Surviving Cloudflare Without Bypassing It

ImportYeti is fronted by Cloudflare's bot protection. A plain Python HTTP client receives a 403 "Just a moment…" challenge every time. Rather than reach for CAPTCHA solvers or fingerprint-spoofing tooling, the fetcher detects the challenge, aborts cleanly, and logs the block — and the supported path forward is browser-based: Kameleo profiles attached to Playwright, presenting a real fingerprint Cloudflare treats as a normal user, routed through proxies that aren't on the project author's residential IP.
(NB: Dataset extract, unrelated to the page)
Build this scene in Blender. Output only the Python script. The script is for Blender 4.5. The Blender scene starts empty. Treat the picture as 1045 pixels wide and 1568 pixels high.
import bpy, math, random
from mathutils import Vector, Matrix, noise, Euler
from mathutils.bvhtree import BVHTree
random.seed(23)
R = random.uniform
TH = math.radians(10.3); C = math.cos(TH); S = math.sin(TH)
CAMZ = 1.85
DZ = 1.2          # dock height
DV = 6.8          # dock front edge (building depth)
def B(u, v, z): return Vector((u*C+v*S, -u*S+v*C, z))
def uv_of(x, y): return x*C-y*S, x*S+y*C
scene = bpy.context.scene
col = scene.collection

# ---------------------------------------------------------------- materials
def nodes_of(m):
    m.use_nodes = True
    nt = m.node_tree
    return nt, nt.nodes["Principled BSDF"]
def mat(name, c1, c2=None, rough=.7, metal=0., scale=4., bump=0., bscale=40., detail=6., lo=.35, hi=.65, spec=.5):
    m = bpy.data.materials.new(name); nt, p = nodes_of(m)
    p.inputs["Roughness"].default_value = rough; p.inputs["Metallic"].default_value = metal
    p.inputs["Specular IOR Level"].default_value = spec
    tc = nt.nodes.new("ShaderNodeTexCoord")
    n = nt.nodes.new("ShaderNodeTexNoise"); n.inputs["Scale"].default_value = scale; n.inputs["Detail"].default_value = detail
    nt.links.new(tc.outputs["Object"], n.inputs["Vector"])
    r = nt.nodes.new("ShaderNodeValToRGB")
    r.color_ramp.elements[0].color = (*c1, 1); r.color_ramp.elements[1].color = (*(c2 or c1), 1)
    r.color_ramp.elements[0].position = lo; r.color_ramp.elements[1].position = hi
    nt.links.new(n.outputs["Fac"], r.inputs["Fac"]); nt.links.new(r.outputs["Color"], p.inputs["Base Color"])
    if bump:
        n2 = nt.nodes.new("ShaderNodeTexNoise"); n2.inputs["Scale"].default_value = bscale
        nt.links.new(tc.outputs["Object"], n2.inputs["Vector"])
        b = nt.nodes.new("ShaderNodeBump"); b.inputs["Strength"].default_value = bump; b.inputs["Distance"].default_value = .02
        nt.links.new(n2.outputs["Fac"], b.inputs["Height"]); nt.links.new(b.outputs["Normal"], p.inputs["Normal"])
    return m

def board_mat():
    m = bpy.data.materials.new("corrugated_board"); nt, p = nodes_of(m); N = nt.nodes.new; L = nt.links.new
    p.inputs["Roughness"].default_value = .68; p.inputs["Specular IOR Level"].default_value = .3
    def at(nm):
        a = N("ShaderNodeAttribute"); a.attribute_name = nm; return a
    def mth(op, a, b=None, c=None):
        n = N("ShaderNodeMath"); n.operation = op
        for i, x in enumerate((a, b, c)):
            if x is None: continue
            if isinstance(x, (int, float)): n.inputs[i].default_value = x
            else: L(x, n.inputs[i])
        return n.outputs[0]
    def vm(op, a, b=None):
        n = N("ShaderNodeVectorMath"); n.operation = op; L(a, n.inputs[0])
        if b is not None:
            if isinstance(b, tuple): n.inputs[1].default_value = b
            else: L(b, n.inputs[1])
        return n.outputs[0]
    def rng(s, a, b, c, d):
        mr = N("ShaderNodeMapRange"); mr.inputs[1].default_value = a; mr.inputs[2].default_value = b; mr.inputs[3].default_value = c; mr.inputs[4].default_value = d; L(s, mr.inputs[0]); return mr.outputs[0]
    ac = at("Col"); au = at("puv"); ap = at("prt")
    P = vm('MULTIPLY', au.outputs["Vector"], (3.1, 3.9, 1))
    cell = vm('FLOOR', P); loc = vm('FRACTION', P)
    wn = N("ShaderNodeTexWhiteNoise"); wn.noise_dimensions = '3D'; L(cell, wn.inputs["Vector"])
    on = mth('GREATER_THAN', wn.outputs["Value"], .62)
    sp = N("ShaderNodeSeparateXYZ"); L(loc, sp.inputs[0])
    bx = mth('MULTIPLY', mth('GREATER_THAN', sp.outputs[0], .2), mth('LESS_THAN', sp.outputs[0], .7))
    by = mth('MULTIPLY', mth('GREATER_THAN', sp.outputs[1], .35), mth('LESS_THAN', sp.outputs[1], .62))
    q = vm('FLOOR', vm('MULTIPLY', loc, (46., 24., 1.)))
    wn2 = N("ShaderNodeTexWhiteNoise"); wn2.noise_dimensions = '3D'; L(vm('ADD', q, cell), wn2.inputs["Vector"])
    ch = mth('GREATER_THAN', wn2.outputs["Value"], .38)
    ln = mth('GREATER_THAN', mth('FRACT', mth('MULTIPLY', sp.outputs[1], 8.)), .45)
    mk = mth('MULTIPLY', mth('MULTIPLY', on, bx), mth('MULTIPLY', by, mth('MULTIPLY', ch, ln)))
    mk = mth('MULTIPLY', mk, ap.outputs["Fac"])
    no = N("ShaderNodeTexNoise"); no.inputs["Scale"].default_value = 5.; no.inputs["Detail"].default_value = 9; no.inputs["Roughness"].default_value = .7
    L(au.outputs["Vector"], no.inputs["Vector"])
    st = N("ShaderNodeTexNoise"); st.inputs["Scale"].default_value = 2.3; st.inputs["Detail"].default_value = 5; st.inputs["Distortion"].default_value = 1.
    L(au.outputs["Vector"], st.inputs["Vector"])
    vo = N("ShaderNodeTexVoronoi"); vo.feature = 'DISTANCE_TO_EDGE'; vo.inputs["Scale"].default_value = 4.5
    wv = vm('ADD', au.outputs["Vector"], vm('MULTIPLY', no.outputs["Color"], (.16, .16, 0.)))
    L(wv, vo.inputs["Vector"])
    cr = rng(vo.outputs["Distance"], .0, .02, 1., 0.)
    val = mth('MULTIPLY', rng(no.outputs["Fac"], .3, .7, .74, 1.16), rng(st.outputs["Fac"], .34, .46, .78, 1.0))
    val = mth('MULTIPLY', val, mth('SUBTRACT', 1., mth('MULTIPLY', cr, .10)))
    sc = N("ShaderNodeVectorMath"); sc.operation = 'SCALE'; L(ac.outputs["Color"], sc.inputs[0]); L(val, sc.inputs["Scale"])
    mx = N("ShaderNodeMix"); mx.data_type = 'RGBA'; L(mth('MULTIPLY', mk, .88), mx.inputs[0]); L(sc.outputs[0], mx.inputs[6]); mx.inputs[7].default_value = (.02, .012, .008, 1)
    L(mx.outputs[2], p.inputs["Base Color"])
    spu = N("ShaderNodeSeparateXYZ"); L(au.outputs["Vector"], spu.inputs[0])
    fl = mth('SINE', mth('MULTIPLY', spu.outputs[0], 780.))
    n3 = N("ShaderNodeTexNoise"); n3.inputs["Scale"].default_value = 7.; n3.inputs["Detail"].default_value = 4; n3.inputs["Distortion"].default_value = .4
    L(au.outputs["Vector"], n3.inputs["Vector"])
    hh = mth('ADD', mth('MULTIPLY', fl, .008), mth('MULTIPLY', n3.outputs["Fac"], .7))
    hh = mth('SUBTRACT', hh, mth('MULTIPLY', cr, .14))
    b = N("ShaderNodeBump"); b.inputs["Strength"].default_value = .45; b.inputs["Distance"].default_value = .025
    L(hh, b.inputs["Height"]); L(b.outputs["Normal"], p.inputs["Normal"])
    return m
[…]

Two proxy pools are supported: rotating mobile carrier IPs (each with a rotate_url for forced refresh) and ~580 static dedicated Webshare datacenter IPs (no rotation URL, so they're put on a 24-hour cooldown after exhaustion). The scaling recipe currently uses the static pool — the larger pool absorbs blocks more gracefully, and Cloudflare doesn't appear to penalize Webshare IPs more than mobile when the browser fingerprint is convincing.

Parallel Workers on a Single SQLite Database

The fetch stage is the slowest by far — browser startup, network latency, Cloudflare patience time. To keep wall-clock time reasonable, run-parallel shards the pending URL queue across N worker processes, each with its own Kameleo profile and its own non-overlapping slice of the proxy pool (assigned via the IMPORTYETI_PROXY_IDS env var, partitioned round-robin so workers never compete for the same outbound IP).
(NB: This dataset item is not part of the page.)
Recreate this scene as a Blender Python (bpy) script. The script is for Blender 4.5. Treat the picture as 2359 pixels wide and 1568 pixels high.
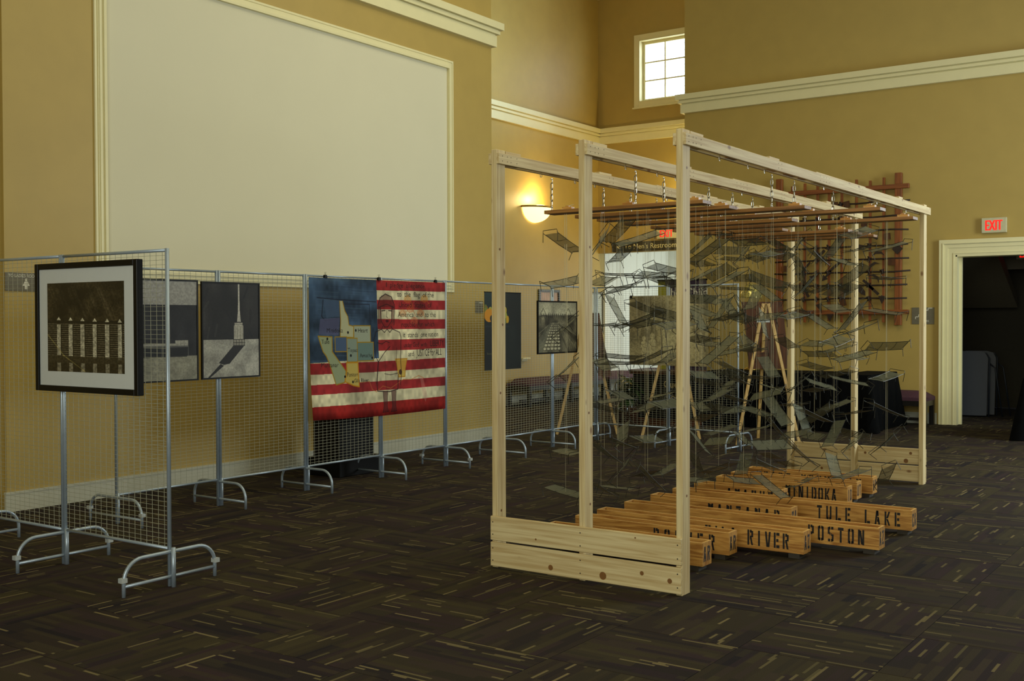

All workers write to the same SQLite database in WAL mode with a 10-second busy timeout. Six workers is the empirical sweet spot — eight pushed SQLite into occasional database is locked retries. Worker fetch loops only insert page records; relationship building and scoring happen in single-process enrich/score stages where contention is zero.

Confidence Scoring

The scorer is deliberately conservative — better to under-export than ship false positives to a tariff analyst. The rubric:

• +2 — at least one supplier in China (or another high-tariff country)
• +1 — more than 5 distinct foreign suppliers
• +1 — at least one recent BOL description containing physical-goods keywords
• +1 — address present and parseable to a real U.S. state
• +1 — country breakdown shows ≥ 25% of suppliers in tariff-affected regions

Score ≥ 4 → written to final_companies and exported. Score < 4 → kept in the candidate table for inspection but never reaches the deliverable. Threshold is configurable via min_score_to_export.

What the Pipeline Deliberately Doesn't Do

Every "don't" is a conscious tradeoff against scope creep, fragility, or ethical risk:

• No CAPTCHA solvers. If Kameleo + a real fingerprint can't get through, the run aborts cleanly.
• No proactive proxy rotation. Burns IPs for no reason. Rotate only on observed blocks.
• No headless mode. Cloudflare's bot signal weights headless flags heavily. Kameleo runs headed; windows just sit minimized.
• No retry storms. Exactly one retry per blocked page on a fresh proxy. After that, the URL is marked error and the pipeline moves on.
• No disallowed paths. /api/*, /cdn-cgi/, /mx/, /us-export/, /partnerships/ are hard-blocked. /search?q is disallowed by robots.txt and is opt-in only.
• No PII enrichment. Publicly listed business addresses and shipment metadata only. No people, no executives, no email harvesting.
• No multi-table writes from worker fetch loops. Workers only insert page records; everything relational happens in single-process stages where SQLite contention is zero.

Output Schema

Each exported row carries the fields a tariff analyst actually needs to triage the candidate:

company_name, normalized_company_name, website, industry_or_product_type, product_description, source_country, supplier_name, import_indicator, confidence_score, confidence_reasoning, importyeti_url, source_keyword, date_scraped, notes, company_city, company_state, company_address, phone, email, contact_page_url

Three deliverables are produced from the same underlying data: importyeti_tariff_sample.csv (rebuilt from the DB on every export), importyeti_tariff_sample.xlsx (same content, Excel-formatted), and importyeti_tariff_sample.jsonl (append-only stream, one record per scored company, written live).

Responsible-Use Posture

The pipeline ships with a descriptive USER_AGENT that names the project and provides contact info, a default 5–7 second delay between requests (with jitter), persistent caching so re-runs don't re-burn the source, and an explicit allow/deny list against ImportYeti's robots.txt. It walks tag pages and individual company/supplier profiles only — no account creation, no credential reuse, no CAPTCHA solving, no calls to disallowed API paths. For sustained high-volume work, the recommended path is ImportYeti's official paid API or a licensed trade-data provider (Panjiva, Descartes Datamyne, S&P Global). The proof-of-concept exists to prove the modeling approach, not to scrape forever.

The Stack

• Python 3
• Playwright
• Kameleo (anti-detect browser)
• BeautifulSoup
• SQLite (WAL mode)
• Webshare static datacenter proxies
• Mobile rotating proxies (iproxy)
• Multi-process worker pool
• CSV / XLSX / JSONL exporters
• Click-style CLI subcommands
• Structured logging
• Disk-based gzipped HTML cache

Why It Matters

Most "scraping" projects fail not because the parser was wrong, but because the system around the parser couldn't handle real conditions: blocks, rate limits, parser drift, mid-run crashes, partial output, and proxy waste. This pipeline is built around those failure modes from the start — every stage is independent, every fetch is cached, every block is recoverable, every run is resumable, and the deliverable updates live so the operator can watch quality emerge instead of waiting hours to find out something went wrong. That's the difference between a one-shot scraper and a system you can put on a schedule.